[STATED PROBLEM]:
Look in the material below for the line with "Build this scene" and the line with "COL = SC.collection", then set down exactly those two lines and all lines between, nothing more.

──────── THE DATA

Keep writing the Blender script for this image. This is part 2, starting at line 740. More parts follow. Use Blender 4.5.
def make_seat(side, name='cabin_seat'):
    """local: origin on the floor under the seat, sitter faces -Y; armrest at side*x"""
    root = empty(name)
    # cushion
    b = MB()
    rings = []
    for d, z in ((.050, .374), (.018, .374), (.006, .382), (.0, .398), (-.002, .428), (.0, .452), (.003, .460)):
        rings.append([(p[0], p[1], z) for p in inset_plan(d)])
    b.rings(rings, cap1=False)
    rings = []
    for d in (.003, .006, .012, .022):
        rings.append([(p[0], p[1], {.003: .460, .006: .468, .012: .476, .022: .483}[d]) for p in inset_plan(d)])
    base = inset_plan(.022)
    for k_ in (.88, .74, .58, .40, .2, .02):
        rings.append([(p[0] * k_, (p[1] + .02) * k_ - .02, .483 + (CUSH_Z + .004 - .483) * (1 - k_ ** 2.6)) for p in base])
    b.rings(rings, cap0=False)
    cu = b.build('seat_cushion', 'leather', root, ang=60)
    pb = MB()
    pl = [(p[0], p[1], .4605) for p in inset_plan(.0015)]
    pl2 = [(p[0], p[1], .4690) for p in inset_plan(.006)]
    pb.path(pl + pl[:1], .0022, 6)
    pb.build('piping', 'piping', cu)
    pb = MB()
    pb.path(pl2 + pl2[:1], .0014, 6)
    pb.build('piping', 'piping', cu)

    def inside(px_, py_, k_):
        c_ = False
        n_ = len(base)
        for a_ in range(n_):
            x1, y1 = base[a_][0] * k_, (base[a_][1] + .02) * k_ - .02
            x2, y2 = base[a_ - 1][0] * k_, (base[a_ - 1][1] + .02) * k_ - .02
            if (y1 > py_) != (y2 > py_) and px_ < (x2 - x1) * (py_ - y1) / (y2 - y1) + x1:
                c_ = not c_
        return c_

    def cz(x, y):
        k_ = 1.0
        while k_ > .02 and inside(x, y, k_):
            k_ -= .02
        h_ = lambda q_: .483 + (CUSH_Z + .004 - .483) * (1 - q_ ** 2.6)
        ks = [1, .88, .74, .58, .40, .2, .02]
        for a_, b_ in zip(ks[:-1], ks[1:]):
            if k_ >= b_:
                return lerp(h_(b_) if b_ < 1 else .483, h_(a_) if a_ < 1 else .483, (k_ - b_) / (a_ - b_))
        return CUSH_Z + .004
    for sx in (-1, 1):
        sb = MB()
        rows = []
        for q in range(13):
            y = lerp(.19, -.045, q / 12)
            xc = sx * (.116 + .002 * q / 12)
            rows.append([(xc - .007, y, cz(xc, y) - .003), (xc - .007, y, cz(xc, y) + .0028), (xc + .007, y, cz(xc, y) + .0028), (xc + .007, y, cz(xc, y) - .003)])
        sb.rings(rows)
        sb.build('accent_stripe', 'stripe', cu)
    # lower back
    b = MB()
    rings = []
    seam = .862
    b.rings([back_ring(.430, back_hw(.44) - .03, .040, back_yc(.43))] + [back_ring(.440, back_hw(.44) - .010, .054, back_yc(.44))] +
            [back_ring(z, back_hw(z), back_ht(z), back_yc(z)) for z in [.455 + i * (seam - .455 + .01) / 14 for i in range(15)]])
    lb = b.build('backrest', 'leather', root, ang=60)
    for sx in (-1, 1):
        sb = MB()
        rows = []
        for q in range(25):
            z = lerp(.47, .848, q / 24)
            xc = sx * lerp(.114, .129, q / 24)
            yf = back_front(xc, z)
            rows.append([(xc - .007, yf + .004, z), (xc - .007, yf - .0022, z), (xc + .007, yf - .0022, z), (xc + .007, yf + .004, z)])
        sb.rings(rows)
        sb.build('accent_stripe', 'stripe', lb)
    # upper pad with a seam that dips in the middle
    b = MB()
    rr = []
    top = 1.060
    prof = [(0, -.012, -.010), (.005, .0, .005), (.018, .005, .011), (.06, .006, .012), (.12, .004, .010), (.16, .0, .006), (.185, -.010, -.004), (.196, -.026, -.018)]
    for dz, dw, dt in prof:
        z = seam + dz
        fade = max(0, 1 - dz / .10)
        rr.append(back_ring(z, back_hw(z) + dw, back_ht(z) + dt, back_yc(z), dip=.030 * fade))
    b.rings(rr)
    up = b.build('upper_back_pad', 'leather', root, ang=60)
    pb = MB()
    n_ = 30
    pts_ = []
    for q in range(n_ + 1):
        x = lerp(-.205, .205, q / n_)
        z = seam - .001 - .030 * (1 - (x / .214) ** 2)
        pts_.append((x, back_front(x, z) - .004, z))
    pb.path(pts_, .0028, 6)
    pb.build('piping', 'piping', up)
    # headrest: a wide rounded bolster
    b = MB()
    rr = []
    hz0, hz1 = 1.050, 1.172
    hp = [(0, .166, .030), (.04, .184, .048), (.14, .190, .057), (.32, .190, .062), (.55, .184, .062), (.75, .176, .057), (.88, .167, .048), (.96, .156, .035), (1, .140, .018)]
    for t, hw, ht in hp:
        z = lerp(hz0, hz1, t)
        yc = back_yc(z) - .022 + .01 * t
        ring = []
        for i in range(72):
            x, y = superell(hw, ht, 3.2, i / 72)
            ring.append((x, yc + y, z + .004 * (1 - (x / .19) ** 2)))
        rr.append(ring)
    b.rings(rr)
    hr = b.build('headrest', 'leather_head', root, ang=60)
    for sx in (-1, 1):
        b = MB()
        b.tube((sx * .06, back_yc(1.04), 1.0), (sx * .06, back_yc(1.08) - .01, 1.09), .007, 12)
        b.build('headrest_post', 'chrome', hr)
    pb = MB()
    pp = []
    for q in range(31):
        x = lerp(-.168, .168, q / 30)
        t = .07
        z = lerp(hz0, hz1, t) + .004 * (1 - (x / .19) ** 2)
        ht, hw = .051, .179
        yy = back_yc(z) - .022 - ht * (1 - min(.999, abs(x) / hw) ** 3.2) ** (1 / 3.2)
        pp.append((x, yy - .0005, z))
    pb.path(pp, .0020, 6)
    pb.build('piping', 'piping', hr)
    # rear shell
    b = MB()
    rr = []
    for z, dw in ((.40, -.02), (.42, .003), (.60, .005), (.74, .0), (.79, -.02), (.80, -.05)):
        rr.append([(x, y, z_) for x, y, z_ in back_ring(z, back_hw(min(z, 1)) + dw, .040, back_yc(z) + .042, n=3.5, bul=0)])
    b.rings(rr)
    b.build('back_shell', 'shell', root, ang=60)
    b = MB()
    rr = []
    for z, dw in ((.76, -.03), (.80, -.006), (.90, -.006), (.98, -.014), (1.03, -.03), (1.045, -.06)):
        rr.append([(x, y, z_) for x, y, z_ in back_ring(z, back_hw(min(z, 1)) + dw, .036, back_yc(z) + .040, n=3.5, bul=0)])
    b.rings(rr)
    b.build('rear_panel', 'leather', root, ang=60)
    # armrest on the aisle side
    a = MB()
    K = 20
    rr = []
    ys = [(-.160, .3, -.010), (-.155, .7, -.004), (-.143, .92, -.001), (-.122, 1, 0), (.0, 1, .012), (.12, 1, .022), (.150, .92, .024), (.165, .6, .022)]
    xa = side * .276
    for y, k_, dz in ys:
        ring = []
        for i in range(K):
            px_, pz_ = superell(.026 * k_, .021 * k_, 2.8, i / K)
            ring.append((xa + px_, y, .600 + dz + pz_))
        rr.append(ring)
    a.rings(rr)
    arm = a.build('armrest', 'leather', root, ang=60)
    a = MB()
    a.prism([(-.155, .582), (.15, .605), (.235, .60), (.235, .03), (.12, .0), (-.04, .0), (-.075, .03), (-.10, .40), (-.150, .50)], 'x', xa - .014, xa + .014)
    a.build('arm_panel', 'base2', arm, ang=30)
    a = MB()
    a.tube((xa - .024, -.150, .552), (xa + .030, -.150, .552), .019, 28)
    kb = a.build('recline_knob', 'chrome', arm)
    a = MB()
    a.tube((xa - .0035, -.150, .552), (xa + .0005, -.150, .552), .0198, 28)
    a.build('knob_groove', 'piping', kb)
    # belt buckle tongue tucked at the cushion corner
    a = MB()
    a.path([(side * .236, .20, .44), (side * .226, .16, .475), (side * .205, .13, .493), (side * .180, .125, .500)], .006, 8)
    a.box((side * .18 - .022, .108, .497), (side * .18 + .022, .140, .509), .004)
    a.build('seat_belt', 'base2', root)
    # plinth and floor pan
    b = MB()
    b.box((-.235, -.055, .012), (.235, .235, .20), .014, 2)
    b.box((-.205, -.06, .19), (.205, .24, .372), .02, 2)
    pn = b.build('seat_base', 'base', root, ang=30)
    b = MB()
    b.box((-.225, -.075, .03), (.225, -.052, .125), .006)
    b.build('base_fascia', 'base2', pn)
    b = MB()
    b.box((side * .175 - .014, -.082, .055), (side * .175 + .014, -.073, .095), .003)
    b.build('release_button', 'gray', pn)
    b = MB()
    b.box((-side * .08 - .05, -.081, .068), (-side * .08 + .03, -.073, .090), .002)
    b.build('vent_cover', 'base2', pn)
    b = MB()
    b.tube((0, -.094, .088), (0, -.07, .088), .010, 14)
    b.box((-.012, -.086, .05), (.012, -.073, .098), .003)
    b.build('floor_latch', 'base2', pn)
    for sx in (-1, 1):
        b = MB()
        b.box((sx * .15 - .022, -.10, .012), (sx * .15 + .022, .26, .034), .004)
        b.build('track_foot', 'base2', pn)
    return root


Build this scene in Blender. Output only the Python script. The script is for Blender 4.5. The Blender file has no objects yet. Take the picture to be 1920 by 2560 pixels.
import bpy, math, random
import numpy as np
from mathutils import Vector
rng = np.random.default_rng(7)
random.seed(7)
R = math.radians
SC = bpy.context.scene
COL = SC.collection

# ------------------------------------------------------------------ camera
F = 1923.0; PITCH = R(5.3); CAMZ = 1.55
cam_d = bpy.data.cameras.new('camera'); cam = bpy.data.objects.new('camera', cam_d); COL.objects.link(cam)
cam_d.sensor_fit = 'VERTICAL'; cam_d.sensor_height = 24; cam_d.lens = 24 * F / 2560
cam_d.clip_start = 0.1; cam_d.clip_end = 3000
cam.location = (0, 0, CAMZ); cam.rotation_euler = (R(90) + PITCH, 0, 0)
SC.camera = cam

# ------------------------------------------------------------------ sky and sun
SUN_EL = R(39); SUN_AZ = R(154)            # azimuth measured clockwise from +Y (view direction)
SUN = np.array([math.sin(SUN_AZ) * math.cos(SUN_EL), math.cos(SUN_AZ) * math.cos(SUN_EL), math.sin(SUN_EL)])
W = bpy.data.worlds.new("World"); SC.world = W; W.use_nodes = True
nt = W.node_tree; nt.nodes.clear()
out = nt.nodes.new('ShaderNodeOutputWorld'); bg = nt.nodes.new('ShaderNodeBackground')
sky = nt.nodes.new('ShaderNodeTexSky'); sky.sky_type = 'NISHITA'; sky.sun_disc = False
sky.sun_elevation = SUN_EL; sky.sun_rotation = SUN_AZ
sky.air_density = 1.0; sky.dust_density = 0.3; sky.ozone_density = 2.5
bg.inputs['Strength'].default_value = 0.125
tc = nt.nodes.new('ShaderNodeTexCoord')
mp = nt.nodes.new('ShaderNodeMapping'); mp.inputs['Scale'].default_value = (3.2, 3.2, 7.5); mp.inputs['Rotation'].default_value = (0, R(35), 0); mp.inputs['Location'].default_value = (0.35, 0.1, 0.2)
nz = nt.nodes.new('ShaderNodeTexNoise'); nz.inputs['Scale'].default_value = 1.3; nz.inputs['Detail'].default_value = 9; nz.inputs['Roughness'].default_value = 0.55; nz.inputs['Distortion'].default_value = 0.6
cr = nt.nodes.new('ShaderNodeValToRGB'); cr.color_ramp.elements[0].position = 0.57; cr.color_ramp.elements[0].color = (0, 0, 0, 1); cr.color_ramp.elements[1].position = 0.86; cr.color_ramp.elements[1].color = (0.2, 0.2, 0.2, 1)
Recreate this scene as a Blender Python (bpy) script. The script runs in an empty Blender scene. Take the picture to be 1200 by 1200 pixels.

────────────────

[OUTPUT OF THE TASK]:
Build this scene in Blender. Output only the Python script. The script is for Blender 4.5. The Blender file has no objects yet. Take the picture to be 1920 by 2560 pixels.
import bpy, math, random
import numpy as np
from mathutils import Vector
rng = np.random.default_rng(7)
random.seed(7)
R = math.radians
SC = bpy.context.scene
COL = SC.collection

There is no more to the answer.